A Design Space for Effective Privacy Notices

Privacy and Security, Networks, the Internet, and Cloud Computing and Cloud Computing

Article Snapshot

Author(s)

Rebecca Balebako, Lorrie Faith Cranor, Adam Durity and Florian Schaub

Source

Eleventh Symposium on Usable Privacy and Security (SOUPS 2015), Ottawa, Canada, pp. 1-17, July 22-24, 2015

Summary

This paper surveys the literature on “best practices” for privacy policy design, and describes how to design useable privacy policies. Most policies are ineffective.
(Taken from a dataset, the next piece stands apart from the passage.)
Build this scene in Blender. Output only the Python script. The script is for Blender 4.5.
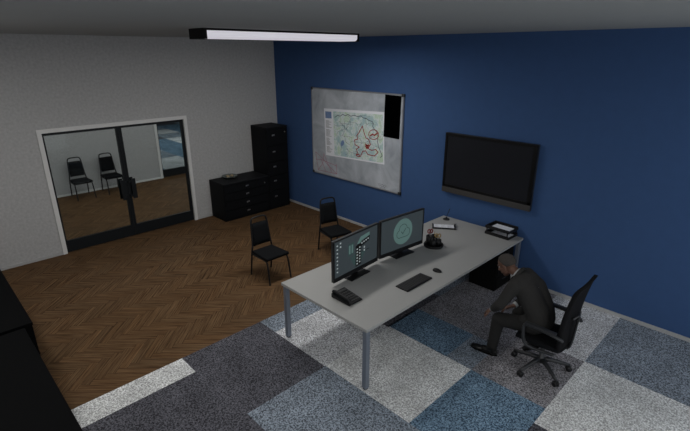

Privacy policies should consist of multiple layers, offering information when it becomes relevant.

Policy Relevance

Privacy notices should offer users real control over their information.

Main Points

  • Privacy notices should serve the needs of the system’s entire audience, which usually includes primary, secondary, and incidental users; for example, Google Glass collects information on bystanders as well as the wearer.
     
  • The privacy notice should highlight practices the audience is unlikely to expect.
     
  • Most notices should consist of multiple layers; the initial notice should be simple.
     
    • Further information should be delivered when it is relevant.
       
    • Facebook and Microsoft offer interactive privacy policies with multiple layers.
       
  • The timing of the privacy notice is important.
     
    • Notice can be given at setup (when the system is used for the first time), or just-in-time (when the information is being collected).
       
    • Systems can also provide persistent notice, periodic notice, or notice on demand.
       
  • When possible, privacy notices should include opt-in, opt-out, or other options so the user can control her level of privacy.
     
  • Android and Apple’s iOS take different approaches to privacy; iOS users may deny an app access to information but continue to use it, but Android users may not.
     
  • Privacy policies fulfil regulatory requirements, but are often ineffective or unsuitable for informing users.
     
  • New technologies like wearables or the Internet of Things will challenge designers of privacy policies; for example, small smartphone screens complicate the presentation of privacy notices.